Primary mirror strain-induced
astigmatism
If
the primary mirror is made from poorly annealed glass, it may have
strain. Strain is internal stress within the glass, and it is
more likely to be found in cheap mirrors made from cheap glass.
When
exposed to a temperature change, especially a rapid one such as
bringing a scope outside into the cold, the mirror may go astigmatic.
The
good news is, as the mirror temperature equalizes, the astigmatism
should go away. Additionally, the strain should rotate with
the
primary mirror and stay with its rotation over time as it slowly
disappears.
However,
if you like to observe shortly after bringing the telescope out, this
is not good news. You will be stuck with astigmatic images
until
the mirror cools sufficiently.
Poorly
aligned focuser or corrector
The
last cause of astigmatism that I have encountered is a poorly aligned
focuser or corrector. This can be a real problem for a faster
telescopes
(those with lower f#s) and when coma correctors are used.
If all
other possible sources of astigmatism have been eliminated, check the
squareness of the focuser and make sure that the eyepiece and coma
corrector are in the focuser squarely. One time I experienced
a
case where the setscrew of a focuser pushed the coma corrector of to
one side and caused it to tilt slightly, introducing astigmatism and
other aberrations into the images of an f/4 telescope. I
quickly fixed the problem.
As a last resort, try
rotating the corrector and/or eyepiece in the focuser to see if the
astigmatism rotates with either of those. If it does, you
have
found your culprit.
Other
thermal effects on optics
Now
let's conclude this article by looking at one issue that involves round
stars. Thermal effects on optics aren't always of a nature
that
causes stars to be non-round - sometimes they affect the perceived
correction of the optic. Many people star test
telescopes to
help them determine the quality of their optics. However,
people
often mistake the effect of dropping temperatures on the
mirror
for optical problems.
It is completely normal for a well-corrected, high-quality mirror to
appear overcorrected while it cools. This condition is
indicated
by obvious rings in the structure of a defocused star on the outside of
focus, and indistinct rings on the inside of focus. As the
mirror
approaches air temperature, this condition gradually goes away.

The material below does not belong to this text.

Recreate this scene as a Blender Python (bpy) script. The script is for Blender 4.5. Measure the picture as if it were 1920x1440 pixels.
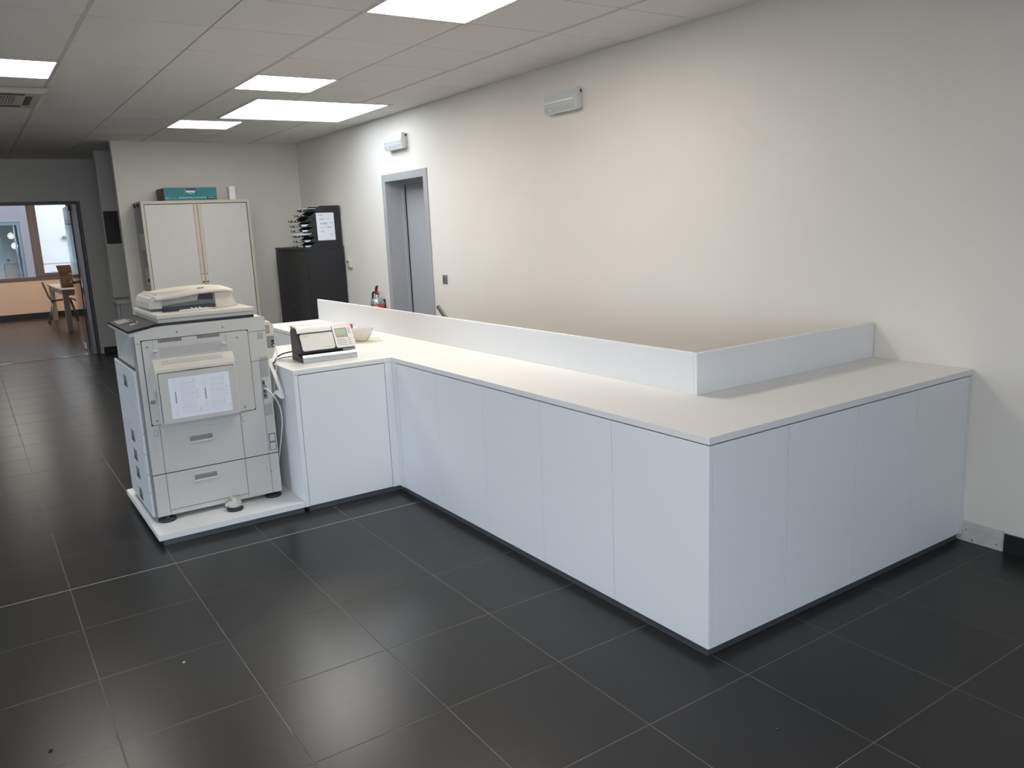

The reason for this is the fact that the mirror doesn't cool evenly -
it cools faster near the edge of the mirror and wherever the miror is
exposed to the cold sky above (obviously the front of the mirror is
exposed to the sky) or to cooling breezes or fans. The cooler
areas physically shrink, changing the shape of the mirror, often
resulting in perceived overcorrection.
For example, let's say the outer part of a 2"-thick mirror is one
degree Celcius (1.8 deg F) cooler than the rest of the mirror.
The coefficient of thermal expansion of Pyrex/Supremax
(borosilicate glass) is 3.25*10^-6 per degree C. If we assume
that the front of the mirror shrinks downward toward the center of the
mirror and the back of the mirror shrinks upward toward the center of
the mirror, then this means that we're interested in the dimensional
change of a 1" thick piece of glass.
So, a one degree lower temperature in the outer part of the mirror
means that the 1" of glass underneath the optical surface shrinks
downward by 3.25 millionths of an inch, or about 1/7 wave on the glass,
2/7 wave on the wavefront. This pulls down the outer part of
the
mirror, effectively overcorrecting it. The effect is visible
in a
star test and looks like overcorrection. It will affect
images a
bit.
A difference of two degrees C, or 3.6 degrees F, results in shrinking
by 2/7 wave on the glass, or 4/7 wave on the wavefront. This
should be very easily visible in the star test, and the effect on
images will be significant too.
For many decades it has been a common practice by some to leave mirrors
undercorrected to help
compensate for this, but that results in an inaccurate mirror when it
gets close to equilibrium. These mirrors are then
undercorrected when optimal observing conditions are experienced, and
will only perform optimally when cooling conditions exactly match the
amount of undercorrection that is figured in, which will be quite rare.
It
has been suggested by others in the past that insulating the edge of
the mirror could reduce temperature imbalance within the glass, and may
help reduce the temperature-induced overcorrection. With the
lower-quality "light bucket" optics of the past, the effect of
insulating the edge may not have been noticeable or significant.
However, now that we are in
a modern era that features more high-quality, large, fast mirrors, it
may be time to try this. I have not heard of anyone trying it
recently, and I have not tried it myself since my 20" f/3 mirror is
1.25" thick, and the thermal effects are not as significant.
Finally, metal
shrinks more than glass, so in some cases, a shrinking mirror cell can
actually pull very slightly on a mirror. This may also
contribute to a
perceived overcorrection. Giving the mirror a "shake" may
help in some
situations.
Conclusion
This
article has been many years in the making. I've experienced
all
kinds of telescope problems including most of the conditions that I've
described above. I've also refined my collimation technique
that
I describe above so that I can always be assured of having good
collimation that lets very fast mirrors perform at their best, and
just as well as slower instruments.
So, the problems mentioned above can be very real, as are the
solutions.
I've been filing them away in my memory, and it was finally
time
to put them into an article. As an optician, it is also in my
best interest to educate people on what can hurt or help the
performance of telescope optics. Quite honestly, educating
telescope owners reduces
the number of issues that I am blamed for, and allow their owners to
fix them and enjoy the full potential of their often very expensive
instruments.
I hope this article has helped you understand a bit more the behavior
of telescope optics under realistic conditions. I also hope
that
it has allowed you to improve your telescope's collimation,
and
has given you the skills to troubleshoot common problems with telescope
optics. If it has, please ask your friends to read it, and
teach
them what you have learned.
I wish you clear, dark skies, and round, tiny stars.